Apart from a few films – such as his previous one, “Based on a True Story,” and “Venus in Fur,” which under-performed – Polanski’s movies have traditionally been embraced by French audiences. His biggest hits in France have been “Pirates” (1986), with about 2 million admissions; “Tess” (1979), with 1.9 million admissions; and “The Pianist,” with 1.8 million admissions.

“An Officer and a Spy” delves into the true story of the Dreyfus Affair, a notorious case of anti-Semitism in late-19th-century France. Based on Robert Harris’ novel, the film focuses on Georges Picquart, an officer who defied orders and worked to clear the name of Capt. Alfred Dreyfus, a promising French-Jewish officer who was unfairly accused of spying for Germany and imprisoned on Devil’s Island in the late 1890s. The film’s French title, “J’Accuse,” refers to the famous 1898 open letter written by novelist Emile Zola accusing the French government of anti-Semitism.

Besides Oscar-winner Dujardin (“The Artist”) and Louis Garrel (“At Eternity’s Gate”), the film stars Emmanuelle Seigner (“At Eternity’s Gate”), who is Polanski’s wife. The film’s budget was €22 million (about $24 million), making it one of the year’s biggest French films.
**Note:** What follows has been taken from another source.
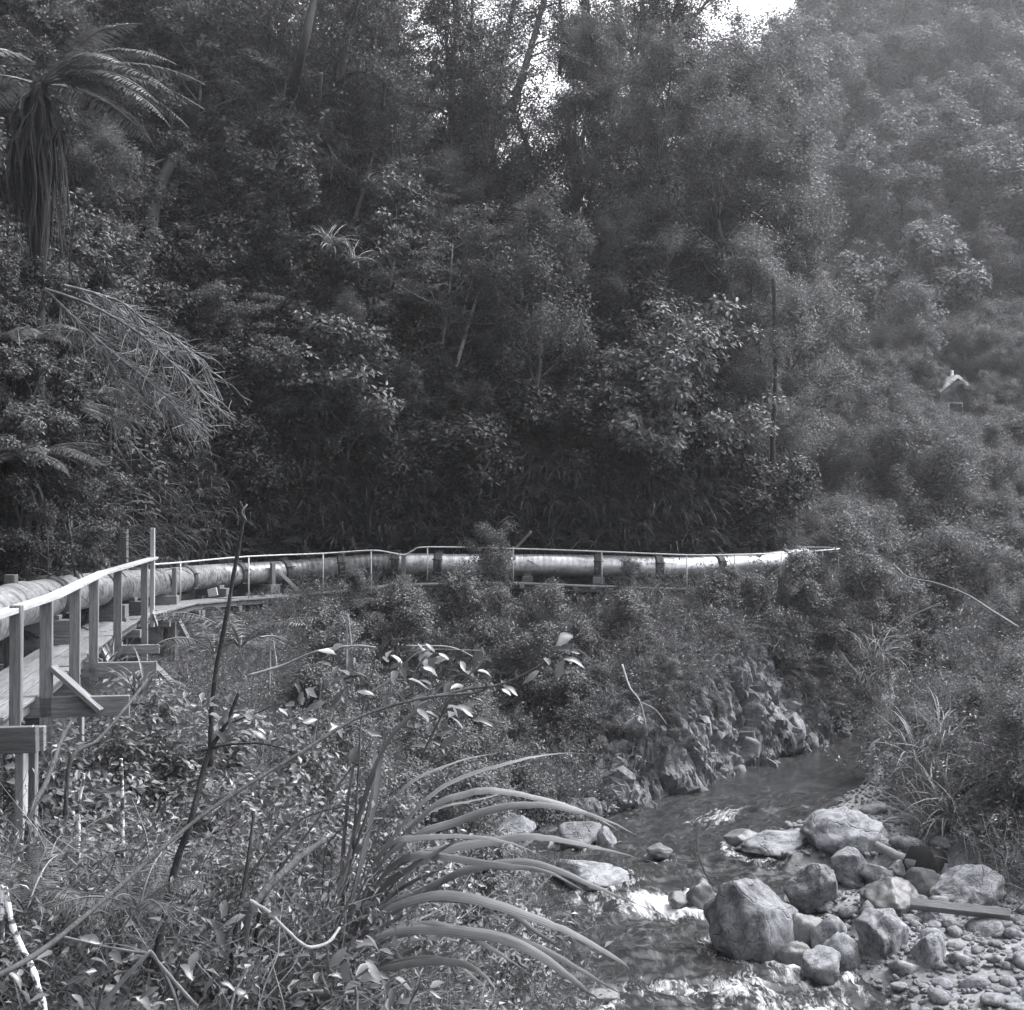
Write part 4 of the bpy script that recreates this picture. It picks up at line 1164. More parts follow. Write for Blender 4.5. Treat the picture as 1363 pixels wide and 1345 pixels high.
# slope forest
pts = poisson((-24, 13), (15, 64), 2.05, lambda x, y: (pipe_sd(x, y) > 2.2) & vis(x, y, -160, 1200), 31, 7000)
LAB = {
 'left': ('dark small-leaved tree on the steep slope above the nearer pipe', 'trees on the dark left slope'),
 'mid': ('dense evergreen tree on the slope above the far straight pipe', 'trees on the middle slope'),
 'right': ('hazy small-leaved tree on the spur at the right end of the pipe', 'trees on the right spur'),
 'ridge': ('tall thin-crowned tree on the ridge with sky between its branches', 'trees on the skyline ridge')}
for (x, y) in pts:
    sd = float(pipe_sd(np.array([x]), np.array([y]))[0]); z = Hs(x, y); px = 681.5 + x / y * FPX
    ridge = z > 13.0 and px > 330
    if ridge and rt.random() < 0.25: continue
    key = 'ridge' if ridge else ('left' if px < 400 else 'mid' if px < 850 else 'right')
    if ridge: pr, s = SKY[rt.integers(5)], rt.uniform(0.75, 1.05)
    elif sd < 4.2:
        pr, s = [(FOREST + BROAD)[rt.integers(8)], FOREST[rt.integers(5)]][rt.integers(2)], rt.uniform(0.40, 0.62)
    elif px > 850: pr, s = (FINE + FOREST[:2] + FOREST2[2:])[rt.integers(8)], rt.uniform(0.75, 1.0)
    else:
        pr, s = (FOREST + FOREST2 + FINE[:2] + BROAD[:2])[rt.integers(14)], rt.uniform(0.6, 0.95)
        if z > 9 and px > 410: s *= 0.7
    tilt = (rt.normal(0, .1), rt.normal(0, .1))
    if 415 < px < 985 and not ridge:
        s = max(0.25, min(s, (pix(px, rt.uniform(85, 190), y).z - z) / 6.6))
    plant('ridge_tree' if ridge else 'forest_tree', pr, (x, y, z - 0.1), s, rt.uniform(0, 6.28), LAB[key][0], 'tree', LAB[key][1], tilt)

# ridge trees against the sky
for px in np.arange(405, 985, 24):
    for d in (rt.uniform(48, 52), rt.uniform(53, 59)):
        if rt.random() < 0.25: continue
        p2 = px + rt.uniform(-10, 10); x = (p2 - 681.5) / FPX * d; z = Hs(x, d)
        plant('ridge_tree', SKY[rt.integers(5)], (x, d, z - 0.1), rt.uniform(0.6, 1.0), rt.uniform(0, 6.28), LAB['ridge'][0], 'tree', LAB['ridge'][1], (rt.normal(0, .1), rt.normal(0, .1)))
for px in np.arange(420, 1000, 30):
    d = rt.uniform(50, 60); x = (px + rt.uniform(-8, 8) - 681.5) / FPX * d; z = Hs(x, d)
    plant('ridge_tree', SKY[rt.integers(5)], (x, d, z - 0.1), rt.uniform(0.38, 0.62), rt.uniform(0, 6.28), LAB['ridge'][0], 'tree', LAB['ridge'][1], (rt.normal(0, .1), rt.normal(0, .1)))
# particular trees
def at_hill(px, d): 
    x = (px - 681.5) / FPX * d; return (x, d, Hs(x, d) - 0.1)
plant('broadleaf_tree', BROAD[0], at_hill(895, 40.4), 0.92, 0.3, 'wide rounded leafy tree overhanging the shiny pipe', 'tree', None, (0.45, 0))
plant('broadleaf_tree', BROAD[1], at_hill(820, 40.6), 0.75, 1.3, 'leafy tree left of the wide rounded one above the pipe', 'tree', None, (0.4, 0))
plant('fine_leaved_tree', FINE[0], at_hill(700, 42.0), 1.15, 2.0, 'tall pale column of fine foliage beside the bare leaning trunk', 'tree', None)
plant('broadleaf_tree', BROAD[2], at_hill(460, 40.2), 0.95, 0.9, 'bright-leaved tree hanging over the pipe bend', 'tree', None, (0.15, 0))

# bank shrubs below the walkway
pts = poisson((-8, 15), (13, 54), 0.95, lambda x, y: (pipe_sd(x, y) < -1.5) & (river_ld(x, y)[1] > 0) & (river_ld(x, y)[0] > 0.3) & vis(x, y, 180, 1210) & (y > 19), 32, 8000)
for (x, y) in pts:
    px = 681.5 + x / y * FPX; sd = float(pipe_sd(np.array([x]), np.array([y]))[0])
    if y < 36.5 and river_ld(np.array([x]), np.array([y]))[0][0] < 1.9 and x > 0.6: continue
    s = rt.uniform(0.5, 0.95)
    if (px < 425 and sd > -3.6) or (585 < px < 835 and sd > -3.0): continue
    if px > 920 and sd > -3.2 and y < 41 and rt.random() < 0.6: continue
    if sd > -2.6: s *= 0.47
    plant('bank_shrub', SHRUB[rt.integers(5)], (x, y, Hs(x, y) - 0.1), s, rt.uniform(0, 6.28), 'leafy shrub on the bank between the walkway and the river', 'shrub', 'shrubs below the walkway')
# right bank shrubs
pts = poisson((6, 34), (21, 70), 1.55, lambda x, y: (river_ld(x, y)[1] < 0) & (river_ld(x, y)[0] > np.interp(y, [14, 24, 28, 33, 45], [4.4, 4.0, 2.2, 1.2, 1.4])) & vis(x, y, 1020, 1450), 33, 7000)
for (x, y) in pts:
    s = rt.uniform(0.55, 1.05) * np.interp(y, [20, 30, 45, 60], [0.55, 0.75, 1.0, 1.5])
    plant('pale_shrub', PSHRUB[rt.integers(4)] if rt.random() < 0.75 else SHRUB[rt.integers(5)], (x, y, Hs(x, y) - 0.15), s, rt.uniform(0, 6.28), 'pale fluffy shrub on the right bank of the river', 'shrub', 'shrubs on the right bank')
# far hillside
HX, HY = 24.6, 71.0                                         # the cottage
pts = poisson((8, 120), (56, 200), 4.1, lambda x, y: vis(x, y, 1000, 1440) & ((np.abs(681.5 + x / y * FPX - 1280) > 26) | (y > HY + 4) | (y < HY - 16)), 34, 16000)
pts.sort(key=lambda p: p[1])
def hides_hut(x, y, z, h, r):
    px = 681.5 + x / y * FPX
    return y < HY + 1.5 and abs(px - 1284) < 16 + r / y * FPX and 700 - (z + h - CAM_Z) / y * FPX < 517
def fz(x, y): return float(F(np.array([x]), np.array([y]))[0])
far_n = 0
for (x, y) in pts:
    z = fz(x, y)
    top = 672.5 + 27.5 - (z + 8 - CAM_Z) / y * FPX
    bot = 672.5 + 27.5 - (z - CAM_Z) / y * FPX
    if bot < -10 or y < 74 or hides_hut(x, y, z, 9, 3): continue
    low = y < 88
    s = rt.uniform(0.65, 1.15) * np.interp(y, [56, 80, 120], [0.55, 0.85, 1.0])
    px = 681.5 + x / y * FPX
    zone, grp = ('pale rounded tree low on the far hillside behind the right bank', 'trees low on the far hillside') if low else \
        ('hazy rounded tree high on the far hillside near the sky gap', 'trees high on the far hillside by the sky gap') if px < 1180 else \
        ('hazy rounded tree high on the far hillside towards the corner', 'trees high on the far hillside')
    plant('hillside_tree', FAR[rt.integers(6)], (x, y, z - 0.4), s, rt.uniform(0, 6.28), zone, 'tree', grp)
    far_n += 1
pts = poisson((9, 42), (47, 90), 1.75, lambda x, y: vis(x, y, 1020, 1430) & (pipe_sd(x, y) < -1.5) & ((river_ld(x, y)[0] > 1.0) | (y > 51)), 35, 9000)
for (x, y) in pts:
    z = max(fz(x, y) if y > 54 else -9, Hs(x, y) if (y < 75 and x < 33) else -9); s_ = rt.uniform(0.7, 1.25) * (1.35 if rt.random() > 0.8 else 1.0)
    if hides_hut(x, y, z, 4.0 * s_, 1.9 * s_): continue
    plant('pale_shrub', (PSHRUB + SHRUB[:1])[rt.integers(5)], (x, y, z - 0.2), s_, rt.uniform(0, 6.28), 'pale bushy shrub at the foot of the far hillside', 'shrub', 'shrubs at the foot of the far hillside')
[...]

Winner of the Silver Lion at the Venice Film Festival and nominated for four European Film Awards, “An Officer and a Spy” has also been an international sales success. Although it doesn’t yet have U.S. or U.K. distribution set, the film has been sold by Playtime to major distributors in most territories and will next come out in Italy (01 Distribution), Spain (Caramel Films), Germany (Weltkino) and Mexico (Gussi). The film has also been bought for Japan (Longride), Israel (United King Films) and Scandinavia (Future Film), among other territories.

Polanski, who has lived under the cloud of his 1977 conviction in California for statutory rape, was accused by Monnier in an article in Le Parisien newspaper of having raped her at a ski chalet in Gstaad, Switzerland, in 1975. Polanski has denied the accusations and threatened to sue Le Parisien.

Following Monnier’s allegations, several promotional activities for the movie were axed. Dujardin withdrew from participating in a primetime evening newscast to promote the film; Seigner canceled her appearance on the France Inter radio show; and France Inter, a media partner for the film, decided not to broadcast a pre-recorded interview with Garrel.

Polanski could be facing expulsion from the ARP, the Société Civile des Auteurs, Réalisateurs, Producteurs, which is having a board meeting Monday to decide what sanctions to impose on any member being investigated for or found guilty of a sexual offense.